Quote:
Originally Posted by Kipp Jones /forum/post/0
I disagree. If the original content was transmitted in MPEG2, then uncompressed and then recompressed to MPEG2 via 1394, no bit loss, the original content would be intact and therefore equal to HDMI.
Also, if a device simply had a 1394 output skipping the HDMI output, the PQ would be the same. The difference is where the uncompressing is done.
For the record, 1394 is now at 3.2Gbps over fiber as demonstrated at CEDIA 2006.
They now have enough bandwidth to transmit HDTV including 1080p uncompressed if they wanted to. Recording HDTV on top of that is a bonus.

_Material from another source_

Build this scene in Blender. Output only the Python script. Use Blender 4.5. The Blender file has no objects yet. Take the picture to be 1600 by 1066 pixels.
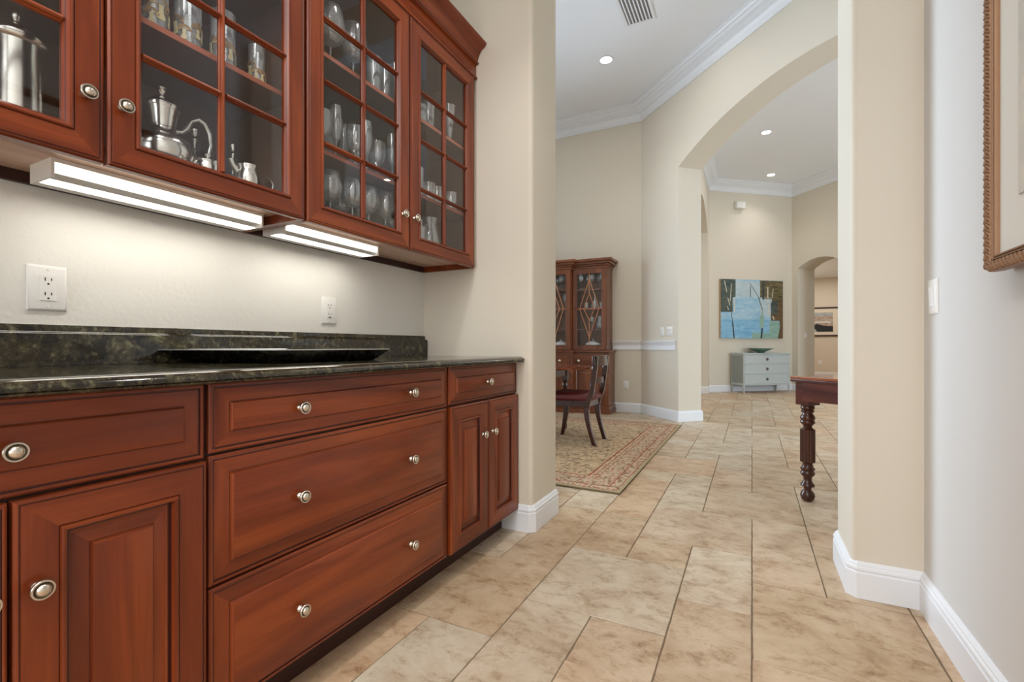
import bpy, bmesh, math, random
from math import pi, sin, cos, tan, sqrt, atan2, hypot
from mathutils import Vector, Matrix
random.seed(7)
SC = bpy.context.scene
COL = SC.collection

# ------------------------------------------------------------------ camera, world, lights
TH = math.atan(375 / 738.0)
cd = bpy.data.cameras.new('camera'); cam = bpy.data.objects.new('camera', cd); COL.objects.link(cam)
cam.location = (0, 0, 0.94); cam.rotation_euler = (pi / 2, 0, TH)
cd.sensor_width = 36; cd.lens = 738 / 1600 * 36; cd.shift_y = 8 / 1600
cd.clip_start = 0.02; cd.clip_end = 100
SC.camera = cam
SC.view_settings.view_transform = 'Standard'; SC.view_settings.look = 'None'
SC.view_settings.gamma = 1; SC.view_settings.exposure = 0.0; SC.view_settings.use_curve_mapping = False
SC.cycles.use_denoising = True
SC.cycles.max_bounces = 9; SC.cycles.diffuse_bounces = 5; SC.cycles.glossy_bounces = 4
SC.cycles.transmission_bounces = 6; SC.cycles.transparent_max_bounces = 24
SC.cycles.caustics_reflective = False; SC.cycles.caustics_refractive = False
SC.cycles.sample_clamp_indirect = 4.0

w = bpy.data.worlds.new('sky'); SC.world = w; w.use_nodes = True
bg = w.node_tree.nodes['Background']; bg.inputs[0].default_value = (0.62, 0.78, 1.0, 1); bg.inputs[1].default_value = 1.2

def area(name, loc, direction, sx, sy, power, color, spread=pi):
    l = bpy.data.lights.new(name, 'AREA'); l.shape = 'RECTANGLE'; l.size = sx; l.size_y = sy
    l.energy = power; l.color = color; l.spread = spread
    o = bpy.data.objects.new(name, l); COL.objects.link(o); o.location = loc
    o.rotation_euler = Vector(direction).to_track_quat('-Z', 'Z').to_euler()
    return o
DAY = (0.82, 0.91, 1.0); WARM = (1.0, 0.95, 0.88); NEUT = (0.98, 0.97, 0.95)
area('daylight_dining_window', (-4.93, 4.6, 1.75), (1, -.38, 0), 2.6, 2.3, 118, (0.72, 0.86, 1.0), math.radians(100))
area('daylight_living_doors', (5.92, 4.3, 1.25), (-1, .25, 0), 3.0, 2.3, 250, (0.74, 0.87, 1.0))
area('kitchen_back_fill', (-0.55, -2.95, 1.6), (0, 1, 0), 1.9, 1.9, 47, NEUT)  # added fill standing in for light from the unseen room behind
area('kitchen_top_fill', (-0.45, -1.0, 3.03), (0, 0, -1), 1.2, 1.8, 45, NEUT)  # added fill for floor and cabinets, not a fixture
area('dining_fill', (-1.6, 4.4, 4.2), (0, 0, -1), 2.4, 2.2, 20, WARM)  # general fill added above the dining room
area('foyer_fill', (0.8, 8.6, 4.2), (0, 0, -1), 2.0, 2.4, 24, WARM)  # broad fill added over the foyer
area('hallway_fill', (1.9, 14.9, 3.0), (0, 0, -1), 1.4, 3.4, 45, WARM)  # fill added to brighten the far hallway
area('side_room_fill', (-2.3, 9.0, 3.3), (0, 0, -1), 1.2, 2.0, 25, WARM)  # fill added so the side room beyond its arch reads bright

# ------------------------------------------------------------------ materials
def srgb(r, g, b):
    f = lambda c: (c / 12.92 if c <= .04045 else ((c + .055) / 1.055) ** 2.4)
    return (f(r / 255), f(g / 255), f(b / 255), 1)
class NT:
    def __init__(s, name):
        s.m = bpy.data.materials.new(name); s.m.use_nodes = True; s.t = s.m.node_tree
        s.t.nodes.clear(); s.out = s.n('ShaderNodeOutputMaterial')
    def n(s, typ, **kw):
        nd = s.t.nodes.new(typ)
        for k, v in kw.items():
            if k in ('operation', 'blend_type', 'data_type', 'noise_dimensions', 'feature', 'wave_type', 'bands_direction', 'distribution', 'vector_type', 'distance', 'rings_direction'):
                setattr(nd, k, v)
            else:
                nd.inputs[k.replace('_', ' ')].default_value = v
        return nd
    def l(s, a, ao, b, bi):
        s.t.links.new(a.outputs[ao], b.inputs[bi])
    def bsdf(s, **kw):
        p = s.n('ShaderNodeBsdfPrincipled')
        for k, v in kw.items(): p.inputs[k.replace('_', ' ')].default_value = v
        s.l(p, 0, s.out, 0); s.p = p; return p
    def ramp(s, stops, interp='LINEAR'):
        r = s.n('ShaderNodeValToRGB'); cr = r.color_ramp; cr.interpolation = interp
        while len(cr.elements) < len(stops): cr.elements.new(0.5)
        for e, (p, c) in zip(cr.elements, stops): e.position = p; e.color = c
        return r
    def coords(s, kind='Object', scale=(1, 1, 1), rnd=0.0, loc=(0, 0, 0)):
        tc = s.n('ShaderNodeTexCoord'); mp = s.n('ShaderNodeMapping', Scale=scale, Location=loc)
        s.l(tc, kind, mp, 0)
        if rnd:
            oi = s.n('ShaderNodeObjectInfo'); mu = s.n('ShaderNodeMath', operation='MULTIPLY'); mu.inputs[1].default_value = rnd
            s.l(oi, 'Random', mu, 0); ad = s.n('ShaderNodeVectorMath', operation='ADD')
            s.l(mp, 0, ad, 0); s.l(mu, 0, ad, 1); return ad
        return mp
    def bump(s, src, out, strength, dist):
        b = s.n('ShaderNodeBump', Strength=strength, Distance=dist); s.l(src, out, b, 'Height'); s.l(b, 0, s.p, 'Normal'); return b

def plain(name, col, rough=0.5, metal=0.0, spec=0.5, coat=0.0, emit=None, es=0.0, sub=0):
    t = NT(name); p = t.bsdf(Base_Color=col, Roughness=rough, Metallic=metal)
    p.inputs['Specular IOR Level'].default_value = spec; p.inputs['Coat Weight'].default_value = coat
    p.inputs['Coat Roughness'].default_value = 0.06
    if emit: p.inputs['Emission Color'].default_value = emit; p.inputs['Emission Strength'].default_value = es
    return t.m

def wood(name, d, ca, cb, cc, rough=0.3, coat=0.10, fine=1.0):
    t = NT(name); p = t.bsdf(Roughness=rough); p.inputs['Specular IOR Level'].default_value = 0.35; p.inputs['Coat Weight'].default_value = coat; p.inputs['Coat Roughness'].default_value = 0.12
    def sc(l, c): return tuple(l if i == d else c for i in range(3))
    a = t.coords(scale=sc(0.9 * fine, 9 * fine), rnd=11.0)
    n1 = t.n('ShaderNodeTexNoise', Scale=1.0, Detail=4.0, Roughness=0.55, Distortion=0.9); t.l(a, 0, n1, 'Vector')
    b = t.coords(scale=sc(3.5 * fine, 170 * fine), rnd=3.0)
    n2 = t.n('ShaderNodeTexNoise', Scale=1.0, Detail=3.0, Roughness=0.6); t.l(b, 0, n2, 'Vector')
    c = t.coords(scale=sc(0.55 * fine, 5 * fine), rnd=7.0)
    wv = t.n('ShaderNodeTexWave', wave_type='BANDS', Scale=1.0, Distortion=6.5, Detail=2.0, Detail_Scale=0.8); wv.bands_direction = 'DIAGONAL'; t.l(c, 0, wv, 'Vector')
    r1 = t.ramp([(0.25, ca), (0.50, cb), (0.76, cc)]); t.l(n1, 0, r1, 0)
    rw = t.ramp([(0.0, (0.80, 0.76, 0.72, 1)), (0.16, (1, 1, 1, 1)), (1.0, (1, 1, 1, 1))]); t.l(wv, 'Color', rw, 0)
    m1 = t.n('ShaderNodeMixRGB', blend_type='MULTIPLY', Fac=0.75); t.l(r1, 0, m1, 1); t.l(rw, 0, m1, 2)
    r2 = t.ramp([(0.3, (0.72, 0.68, 0.66, 1)), (0.6, (1.12, 1.1, 1.1, 1))]); t.l(n2, 0, r2, 0)
    m2 = t.n('ShaderNodeMixRGB', blend_type='MULTIPLY', Fac=0.38); t.l(m1, 0, m2, 1); t.l(r2, 0, m2, 2)
    t.l(m2, 0, p, 'Base Color'); t.bump(n2, 0, 0.05, 0.002)
    return t.m

CA, CB, CC = srgb(94, 38, 17), srgb(124, 55, 25), srgb(156, 78, 38)
CHX, CHY, CHZ = [wood('cherry_grain_' + 'xyz'[i], i, CA, CB, CC) for i in range(3)]
GLZ = plain('dark_glaze', srgb(62, 20, 12), 0.35)
INN = plain('cabinet_interior', srgb(102, 68, 53), 0.55, spec=0.2)
SHELFE = wood('shelf_cherry', 1, srgb(150, 80, 56), srgb(172, 96, 70), srgb(186, 110, 82), 0.35, 0.1)
UND = wood('strip_lit_veneer', 1, srgb(176, 138, 116), srgb(206, 172, 150), srgb(222, 194, 174), 0.4, 0.1)  # wood tone lightened to paint in the strip-light glow
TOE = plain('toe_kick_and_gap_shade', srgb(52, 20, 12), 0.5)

def wallpaint(name, col, bump=0.12, rough=0.6):
    t = NT(name); p = t.bsdf(Base_Color=col, Roughness=rough); p.inputs['Specular IOR Level'].default_value = 0.25
    a = t.coords(scale=(1, 1, 1)); n = t.n('ShaderNodeTexNoise', Scale=75.0, Detail=2.0, Roughness=0.5); t.l(a, 0, n, 'Vector')
    t.bump(n, 0, bump, 0.006); return t.m
WALLN = wallpaint('cream_wall_paint', srgb(230, 228, 221), 0.30)
WALLB = wallpaint('beige_wall_paint', srgb(219, 211, 196), 0.06)
WALLR = wallpaint('pale_wall_paint', srgb(217, 216, 214), 0.06)
CEIL = wallpaint('ceiling_paint', srgb(238, 242, 248), 0.05, 0.8)
TRIM = plain('white_trim_paint', srgb(234, 237, 242), 0.35)
WHITE = plain('white_plastic', srgb(235, 234, 230), 0.3)
BLACK = plain('slot_black', srgb(20, 18, 16), 0.6)
NICK = plain('brushed_nickel', srgb(214, 204, 190), 0.24, 1.0)
NICKD = plain('darker_nickel_recess', srgb(120, 112, 98), 0.35, 1.0)  # darker nickel on the knob's recessed ring
SILVER = plain('polished_silver', srgb(240, 238, 232), 0.20, 1.0)
TRAYM = plain('black_lacquer', srgb(9, 9, 10), 0.10, 0.0, 0.5, 0.5)
TRAYR = plain('tray_rim_glint', srgb(205, 205, 200), 0.22, 0.9)  # pale edge colour stands in for light glinting off the black rim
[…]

MPEG2 (and all the other codecs like MPEG4, H264, VC1, etc) is a lossy compression. Each time it is compressed, information is lost (like an mp3). Thus, if the original MPEG2 content is uncompressed, then re-compressed one more time (i.e. more information is now lost), the quality of the 2nd compression will certainly be lower. It's similar to taking an mp3, decompressing to wav, then re-compressing into an mp3 again. The 2nd version will be lower quality than the first.
The only equivalent "lossless" way would be to never decompress the original MPEG2 content (say from the disc or off the air), transmit it over 1394, then get decompressed at the display. But you still have the problem of not being sure whether the TV has the right decompression codec.